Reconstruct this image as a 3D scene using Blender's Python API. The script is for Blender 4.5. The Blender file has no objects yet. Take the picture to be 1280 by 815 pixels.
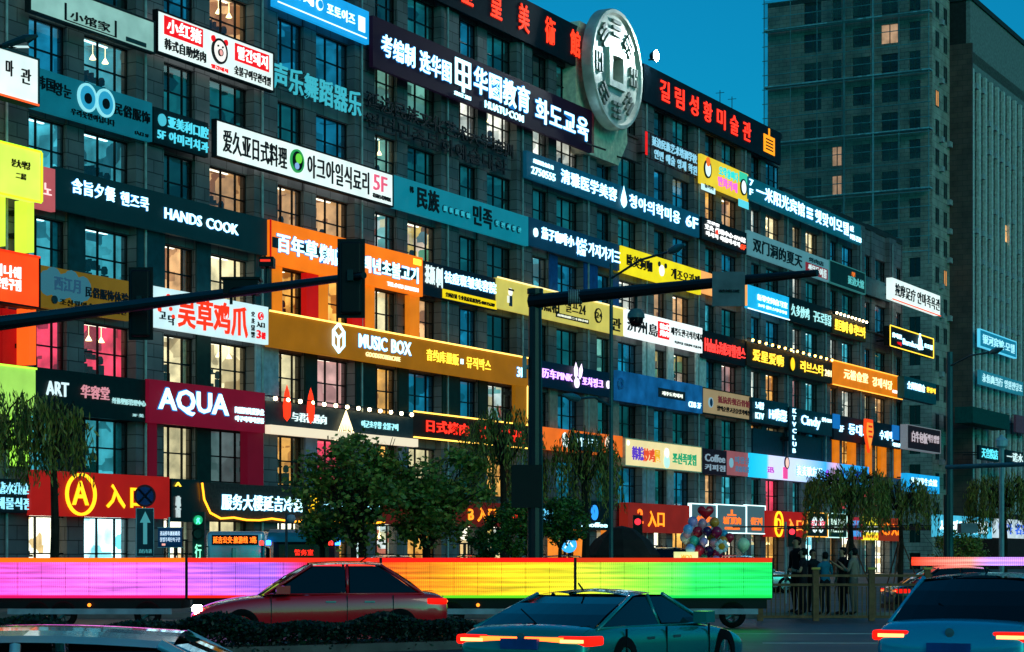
import bpy, bmesh, math, random
from mathutils import Vector, Matrix
sc = bpy.context.scene
COL = sc.collection
random.seed(7)
# ------------------------------------------------------------------ camera, world, light
F, CX, HY, CZ = 2584.0, 640.0, 696.0, 1.55      # focal length in photo pixels, horizon row, eye height
cd = bpy.data.cameras.new('camera'); cam = bpy.data.objects.new('camera', cd); COL.objects.link(cam)
cam.location = (0, 0, CZ); cam.rotation_euler = (math.pi/2, 0, 0)
cd.sensor_width = 36; cd.lens = F/1280*36; cd.shift_y = (HY-407.5)/1280; cd.clip_start = .5; cd.clip_end = 6000
sc.camera = cam
w = bpy.data.worlds.new('World'); sc.world = w; w.use_nodes = True
nt = w.node_tree; bg = nt.nodes['Background']
sky = nt.nodes.new('ShaderNodeTexSky'); sky.sky_type = 'NISHITA'; sky.sun_disc = False
SUN_EL, SUN_ROT = math.radians(8), math.radians(150)
sky.sun_elevation = SUN_EL; sky.sun_rotation = SUN_ROT; sky.ozone_density = 3
tint = nt.nodes.new('ShaderNodeMix'); tint.data_type = 'RGBA'; tint.blend_type = 'MULTIPLY'; tint.inputs[0].default_value = 1
tint.inputs[7].default_value = (.02, .80, 1.0, 1)
nt.links.new(sky.outputs[0], tint.inputs[6]); nt.links.new(tint.outputs[2], bg.inputs[0])
bg.inputs[1].default_value = .125
sd = bpy.data.lights.new('sun', 'SUN'); sun = bpy.data.objects.new('sun', sd); COL.objects.link(sun)
sd.energy = .26; sd.angle = math.radians(20); sd.color = (1, .78, .6)
sun.rotation_euler = Vector((math.sin(SUN_ROT), math.cos(SUN_ROT), math.tan(SUN_EL)+.3)).to_track_quat('Z', 'Y').to_euler()
sc.view_settings.view_transform = 'Standard'; sc.view_settings.look = 'None'
sc.view_settings.exposure = .22; sc.view_settings.gamma = 1
sc.cycles.use_denoising = True; sc.cycles.max_bounces = 5; sc.cycles.transparent_max_bounces = 12
sc.cycles.sample_clamp_indirect = 3; sc.cycles.use_light_tree = True

# ------------------------------------------------------------------ materials
def lin(h):
    if not isinstance(h, str): return tuple(h)
    v = [int(h[i:i+2], 16)/255 for i in (0, 2, 4)]
    return tuple(c/12.92 if c <= .04045 else ((c+.055)/1.055)**2.4 for c in v)
_m = {}
def newmat(k):
    m = bpy.data.materials.new(k); m.use_nodes = True
    return m, m.node_tree, m.node_tree.nodes['Principled BSDF']
def D(h, rough=.6, metal=0, noise=.25, scale=3., bump=0., rnd=0.):
    """painted or plain surface with blotchy tone"""
    k = ('D', h, rough, metal, noise, scale, bump, rnd)
    if k in _m: return _m[k]
    m, t, b = newmat('surface_'+str(h)); c = lin(h)
    n = t.nodes.new('ShaderNodeTexNoise'); n.inputs['Scale'].default_value = scale; n.inputs['Detail'].default_value = 6
    tc = t.nodes.new('ShaderNodeTexCoord'); t.links.new(tc.outputs['Object'], n.inputs['Vector'])
    r = t.nodes.new('ShaderNodeValToRGB'); r.color_ramp.elements[0].position = .3; r.color_ramp.elements[1].position = .7
    r.color_ramp.elements[0].color = tuple(x*(1-noise) for x in c)+(1,); r.color_ramp.elements[1].color = tuple(min(1, x*(1+noise)) for x in c)+(1,)
    t.links.new(n.outputs['Fac'], r.inputs[0]); out = r.outputs[0]
    if rnd:
        oi = t.nodes.new('ShaderNodeObjectInfo'); mr = t.nodes.new('ShaderNodeMapRange')
        mr.inputs[3].default_value = 1-rnd; mr.inputs[4].default_value = 1+rnd; t.links.new(oi.outputs['Random'], mr.inputs[0])
        hs = t.nodes.new('ShaderNodeHueSaturation'); t.links.new(mr.outputs[0], hs.inputs['Value']); t.links.new(out, hs.inputs['Color']); out = hs.outputs[0]
    t.links.new(out, b.inputs['Base Color'])
    b.inputs['Roughness'].default_value = rough; b.inputs['Metallic'].default_value = metal
    if not metal and rough > .3: b.inputs['Specular IOR Level'].default_value = .2
    if bump:
        bp = t.nodes.new('ShaderNodeBump'); bp.inputs['Strength'].default_value = bump; bp.inputs['Distance'].default_value = .03
        t.links.new(n.outputs['Fac'], bp.inputs['Height']); t.links.new(bp.outputs[0], b.inputs['Normal'])
    _m[k] = m; return m
def E(h, s=1., tex=0.):
    """self-luminous lettering, tubes, light boxes, panels glowing in place of light on them; tex = uneven glow"""
    if 1.2 < s < 4.5: s = .45+s*.5
    k = ('E', h, s, tex)
    if k in _m: return _m[k]
    m, t, b = newmat('glow_'+str(h)); c = lin(h)
    b.inputs['Base Color'].default_value = tuple(x*.5 for x in c)+(1,); b.inputs['Roughness'].default_value = .6; b.inputs['Specular IOR Level'].default_value = .15
    b.inputs['Emission Color'].default_value = c+(1,); b.inputs['Emission Strength'].default_value = s
    if tex:
        n = t.nodes.new('ShaderNodeTexNoise'); n.inputs['Scale'].default_value = .9; n.inputs['Detail'].default_value = 3
        tc = t.nodes.new('ShaderNodeTexCoord'); t.links.new(tc.outputs['Object'], n.inputs['Vector'])
        mr = t.nodes.new('ShaderNodeMapRange'); mr.inputs[1].default_value = .3; mr.inputs[2].default_value = .7
        mr.inputs[3].default_value = s*(1-tex); mr.inputs[4].default_value = s*(1+tex)
        t.links.new(n.outputs['Fac'], mr.inputs[0]); t.links.new(mr.outputs[0], b.inputs['Emission Strength'])
    _m[k] = m; return m
def ramp_emit(name, stops, s=1., axis=0, ribs=0, scale=1., coord='Generated'):
    m, t, b = newmat(name)
    tc = t.nodes.new('ShaderNodeTexCoord'); sp = t.nodes.new('ShaderNodeSeparateXYZ'); t.links.new(tc.outputs[coord], sp.inputs[0])
    r = t.nodes.new('ShaderNodeValToRGB'); els = r.color_ramp.elements
    while len(els) < len(stops): els.new(.5)
    for e, (p, h) in zip(els, stops): e.position = p; e.color = lin(h)+(1,)
    t.links.new(sp.outputs[axis], r.inputs[0]); t.links.new(r.outputs[0], b.inputs['Emission Color']); t.links.new(r.outputs[0], b.inputs['Base Color'])
    b.inputs['Emission Strength'].default_value = s
    if ribs:
        a = t.nodes.new('ShaderNodeTexWave'); a.wave_type = 'BANDS'; a.bands_direction = 'X'; a.inputs['Scale'].default_value = ribs
        a2 = t.nodes.new('ShaderNodeTexWave'); a2.wave_type = 'BANDS'; a2.bands_direction = 'Z'; a2.inputs['Scale'].default_value = ribs*.45
        a2.inputs['Distortion'].default_value = .6
        for q in (a, a2): t.links.new(tc.outputs['Object'], q.inputs['Vector'])
        ad = t.nodes.new('ShaderNodeMath'); ad.operation = 'ADD'; t.links.new(a.outputs['Fac'], ad.inputs[0]); t.links.new(a2.outputs['Fac'], ad.inputs[1])
        mr = t.nodes.new('ShaderNodeMapRange'); mr.inputs[2].default_value = 2; mr.inputs[3].default_value = s*.4; mr.inputs[4].default_value = s*1.3
        t.links.new(ad.outputs[0], mr.inputs[0])
        mp = t.nodes.new('ShaderNodeMapping'); mp.inputs['Scale'].default_value = (.5, 1, 9); t.links.new(tc.outputs['Object'], mp.inputs[0])
        n = t.nodes.new('ShaderNodeTexNoise'); n.inputs['Scale'].default_value = 1.2; n.inputs['Detail'].default_value = 5; t.links.new(mp.outputs[0], n.inputs['Vector'])
        m3 = t.nodes.new('ShaderNodeMapRange'); m3.inputs[1].default_value = .3; m3.inputs[2].default_value = .7; m3.inputs[3].default_value = .45; m3.inputs[4].default_value = 1.5; t.links.new(n.outputs['Fac'], m3.inputs[0])
        mu = t.nodes.new('ShaderNodeMath'); mu.operation = 'MULTIPLY'; t.links.new(mr.outputs[0], mu.inputs[0]); t.links.new(m3.outputs[0], mu.inputs[1]); t.links.new(mu.outputs[0], b.inputs['Emission Strength'])
    return m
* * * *
Give only the number of lines in the material above that include the word "scene".

2